While I have met some of the kindest people at YU, including professors, security guards, and some of the administration, the struggle that I and many other students have, stems from the disorganization and the disrespect from the YU administration. 

There are many components to the upkeep of a university: its students, its faculty, its finances, its alumni, etc. But the entity which solidifies a university is its administration. The deans, academic advisement, financial aid office, student accounts, counseling centers, and offices of student life — these are the bodies which are the foundation of an institution. But what happens when this foundation is cracked? The wellbeing of the students, their finances, and their academics is put at risk. For example, one academic advisor told me that I needed to take another required class, just for another academic advisor to later tell me that I had already fulfilled the requirement and that the history class, which I struggled through, would be considered an elective. 
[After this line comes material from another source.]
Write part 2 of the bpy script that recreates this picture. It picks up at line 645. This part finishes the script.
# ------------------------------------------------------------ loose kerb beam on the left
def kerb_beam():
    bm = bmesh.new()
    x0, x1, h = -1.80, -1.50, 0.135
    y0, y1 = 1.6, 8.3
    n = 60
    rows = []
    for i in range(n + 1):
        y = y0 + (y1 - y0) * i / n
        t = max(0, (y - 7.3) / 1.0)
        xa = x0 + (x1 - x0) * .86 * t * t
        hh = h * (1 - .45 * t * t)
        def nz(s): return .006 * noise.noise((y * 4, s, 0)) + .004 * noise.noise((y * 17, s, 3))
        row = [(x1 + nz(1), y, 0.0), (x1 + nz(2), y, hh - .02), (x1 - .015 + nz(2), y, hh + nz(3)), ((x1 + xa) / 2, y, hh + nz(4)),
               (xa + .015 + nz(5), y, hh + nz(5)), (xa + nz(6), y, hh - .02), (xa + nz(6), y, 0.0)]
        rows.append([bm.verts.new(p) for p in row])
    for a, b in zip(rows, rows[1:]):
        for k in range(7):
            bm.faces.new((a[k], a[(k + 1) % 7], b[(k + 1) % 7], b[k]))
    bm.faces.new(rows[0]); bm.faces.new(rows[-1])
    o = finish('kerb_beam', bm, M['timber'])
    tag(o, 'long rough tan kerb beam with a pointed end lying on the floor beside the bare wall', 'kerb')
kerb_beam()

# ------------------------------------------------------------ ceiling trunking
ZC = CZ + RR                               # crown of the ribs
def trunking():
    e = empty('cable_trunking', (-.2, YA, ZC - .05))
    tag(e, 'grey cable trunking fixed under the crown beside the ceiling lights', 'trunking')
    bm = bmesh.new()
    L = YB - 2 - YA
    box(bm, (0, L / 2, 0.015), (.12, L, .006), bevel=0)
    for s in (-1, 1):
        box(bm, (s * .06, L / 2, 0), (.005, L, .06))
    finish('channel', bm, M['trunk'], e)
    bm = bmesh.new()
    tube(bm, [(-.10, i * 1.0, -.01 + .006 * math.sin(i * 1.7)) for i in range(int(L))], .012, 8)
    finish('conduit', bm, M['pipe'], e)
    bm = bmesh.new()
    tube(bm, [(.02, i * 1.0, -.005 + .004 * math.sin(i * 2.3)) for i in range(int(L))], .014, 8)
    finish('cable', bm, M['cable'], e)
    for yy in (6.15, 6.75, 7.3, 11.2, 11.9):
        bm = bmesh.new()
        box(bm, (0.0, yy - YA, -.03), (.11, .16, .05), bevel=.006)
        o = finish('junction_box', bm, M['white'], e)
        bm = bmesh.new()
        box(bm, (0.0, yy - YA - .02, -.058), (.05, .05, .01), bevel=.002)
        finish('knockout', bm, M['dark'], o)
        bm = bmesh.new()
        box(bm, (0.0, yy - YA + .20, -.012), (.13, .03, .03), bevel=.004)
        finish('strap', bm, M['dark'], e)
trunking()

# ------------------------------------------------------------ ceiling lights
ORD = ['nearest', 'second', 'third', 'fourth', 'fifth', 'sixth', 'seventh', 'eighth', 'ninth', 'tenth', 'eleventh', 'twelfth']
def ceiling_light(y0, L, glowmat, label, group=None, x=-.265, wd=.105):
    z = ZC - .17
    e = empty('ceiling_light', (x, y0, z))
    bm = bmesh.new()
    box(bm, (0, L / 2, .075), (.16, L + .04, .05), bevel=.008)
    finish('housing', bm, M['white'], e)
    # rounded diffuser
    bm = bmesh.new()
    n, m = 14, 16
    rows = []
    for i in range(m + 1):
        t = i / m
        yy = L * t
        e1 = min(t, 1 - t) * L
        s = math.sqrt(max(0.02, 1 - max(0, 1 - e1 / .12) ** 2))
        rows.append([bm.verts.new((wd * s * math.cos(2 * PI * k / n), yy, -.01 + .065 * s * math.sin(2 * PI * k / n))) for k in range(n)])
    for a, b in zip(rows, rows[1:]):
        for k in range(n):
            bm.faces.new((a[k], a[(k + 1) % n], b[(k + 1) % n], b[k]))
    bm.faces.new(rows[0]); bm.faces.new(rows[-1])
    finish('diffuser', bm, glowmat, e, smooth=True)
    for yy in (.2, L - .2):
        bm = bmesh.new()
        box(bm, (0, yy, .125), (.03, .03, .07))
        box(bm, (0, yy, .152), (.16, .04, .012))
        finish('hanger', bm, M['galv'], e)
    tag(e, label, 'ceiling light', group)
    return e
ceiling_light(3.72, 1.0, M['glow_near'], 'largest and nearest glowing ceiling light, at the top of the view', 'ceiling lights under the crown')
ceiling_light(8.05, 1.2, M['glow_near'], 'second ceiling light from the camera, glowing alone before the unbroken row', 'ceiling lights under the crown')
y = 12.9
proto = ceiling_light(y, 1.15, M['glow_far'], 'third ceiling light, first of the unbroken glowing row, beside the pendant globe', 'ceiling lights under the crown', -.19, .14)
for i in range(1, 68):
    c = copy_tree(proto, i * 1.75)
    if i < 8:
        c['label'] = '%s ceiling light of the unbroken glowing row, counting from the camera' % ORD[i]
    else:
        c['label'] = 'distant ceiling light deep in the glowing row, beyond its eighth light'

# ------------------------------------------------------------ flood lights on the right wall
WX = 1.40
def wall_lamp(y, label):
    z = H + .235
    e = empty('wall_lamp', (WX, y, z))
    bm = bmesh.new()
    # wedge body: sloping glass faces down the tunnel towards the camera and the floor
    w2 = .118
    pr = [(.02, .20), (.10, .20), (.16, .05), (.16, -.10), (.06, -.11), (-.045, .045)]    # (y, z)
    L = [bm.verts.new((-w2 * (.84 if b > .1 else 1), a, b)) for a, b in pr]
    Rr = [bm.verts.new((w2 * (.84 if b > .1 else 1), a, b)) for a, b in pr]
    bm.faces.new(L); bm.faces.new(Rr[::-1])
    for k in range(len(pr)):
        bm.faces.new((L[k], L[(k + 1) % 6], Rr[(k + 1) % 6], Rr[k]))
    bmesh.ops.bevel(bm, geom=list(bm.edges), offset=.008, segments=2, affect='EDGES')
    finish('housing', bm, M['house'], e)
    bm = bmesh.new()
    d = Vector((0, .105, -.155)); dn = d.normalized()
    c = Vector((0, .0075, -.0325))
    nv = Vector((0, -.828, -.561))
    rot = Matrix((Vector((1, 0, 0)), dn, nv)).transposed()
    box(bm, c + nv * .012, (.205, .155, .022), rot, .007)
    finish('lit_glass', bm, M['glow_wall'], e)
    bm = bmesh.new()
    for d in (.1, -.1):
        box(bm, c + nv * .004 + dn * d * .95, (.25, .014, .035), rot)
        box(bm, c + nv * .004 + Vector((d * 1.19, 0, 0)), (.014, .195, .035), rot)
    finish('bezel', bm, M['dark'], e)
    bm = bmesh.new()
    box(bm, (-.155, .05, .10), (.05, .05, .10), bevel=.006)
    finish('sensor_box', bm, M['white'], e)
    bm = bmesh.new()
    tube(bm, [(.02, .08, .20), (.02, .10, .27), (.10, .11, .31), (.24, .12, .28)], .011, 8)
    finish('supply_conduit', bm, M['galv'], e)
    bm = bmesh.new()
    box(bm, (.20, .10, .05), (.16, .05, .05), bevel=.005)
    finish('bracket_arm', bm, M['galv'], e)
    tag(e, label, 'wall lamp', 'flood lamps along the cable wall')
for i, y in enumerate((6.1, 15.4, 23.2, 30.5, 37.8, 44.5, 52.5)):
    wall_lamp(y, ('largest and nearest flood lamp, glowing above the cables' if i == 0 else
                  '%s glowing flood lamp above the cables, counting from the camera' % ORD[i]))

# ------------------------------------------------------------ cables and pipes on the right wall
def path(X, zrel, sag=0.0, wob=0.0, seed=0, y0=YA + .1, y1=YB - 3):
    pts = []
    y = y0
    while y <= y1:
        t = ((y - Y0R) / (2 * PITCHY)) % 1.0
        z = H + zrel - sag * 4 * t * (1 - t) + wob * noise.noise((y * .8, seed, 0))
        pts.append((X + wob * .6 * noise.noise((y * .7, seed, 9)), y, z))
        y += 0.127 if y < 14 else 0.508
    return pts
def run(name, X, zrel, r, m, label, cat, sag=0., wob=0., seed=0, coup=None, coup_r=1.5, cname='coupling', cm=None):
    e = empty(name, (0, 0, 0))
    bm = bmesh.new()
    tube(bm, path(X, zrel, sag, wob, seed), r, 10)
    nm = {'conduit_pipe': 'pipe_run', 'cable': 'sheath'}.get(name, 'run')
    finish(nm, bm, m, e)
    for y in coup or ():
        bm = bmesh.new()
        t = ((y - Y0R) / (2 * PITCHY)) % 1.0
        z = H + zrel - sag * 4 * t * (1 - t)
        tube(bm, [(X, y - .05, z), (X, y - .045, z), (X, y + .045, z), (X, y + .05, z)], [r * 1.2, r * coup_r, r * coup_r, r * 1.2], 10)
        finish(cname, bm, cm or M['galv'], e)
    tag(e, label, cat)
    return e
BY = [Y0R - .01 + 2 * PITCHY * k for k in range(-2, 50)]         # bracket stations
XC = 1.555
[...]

Every student was affected when the administration decided to change our meal plan without properly communicating the new system to us. Although once it was effectively reversed, many students were left with only a couple hundred dollars for two months left of the semester. Another example of YU’s disorganization is when a friend of mine had to change doctors after finally becoming comfortable with the one at the Counseling Center, all because students are only allowed twelve sessions for all of their four years. The disorganization of the administration is only a fraction of the cracks in the foundation of YU. 

What mostly dismantles YU’s administration is how disrespectful they can be. For example, a 30-minute conference call with student accounts left me astonished at their inhumane attitude towards students. The conversation was in regards to an owed bill on my part. The employee I was speaking with explained that she had all of my and my father’s financial information in front of her, and the conversation led her to say, “Most students at YU have both parents helping financially. Why can’t your mother take out a loan for you? Where is she in all of this?” 

First of all, if she truly was reading over mine and my father’s financial information, she would have noticed that my father is a widow. Being very upset at her comment already, and the fact that she had fibbed, I angrily explained, “My mother is dead.” And then, to my astonishment, the employee’s next words were, “It’s unfortunate that your mom is not here to take out loans for you. If she was, we’d be able to offer her a loan, but obviously we can’t.” I was shocked into utter silence. 

When I told my friends of this incident, they shared their stories with me. One of my friends, a Stern student, explained that when applying to YU and asking about a possible need-based scholarship, one financial aid employee said, “What? You think college is free?” Two other friends of mine in Stern both agreed that some employees of financial aid give them attitude and comments such as, “Well, you should have figured this all out before you came to this school,” rather than productively responding to their questions. 

It is very easy for students to fall between these cracks found in YU’s foundation. But let me explain something: Although I’ve only learned Judaic studies for two years, I know that if you proclaim to be a Jewish institution, then you must uphold Jewish values in all aspects and in all departments. For if you act disrespectfully, it is a chillul Hashem [an affront to God]. My hope is that these cracks can be filled with the simplest Jewish value: kindness.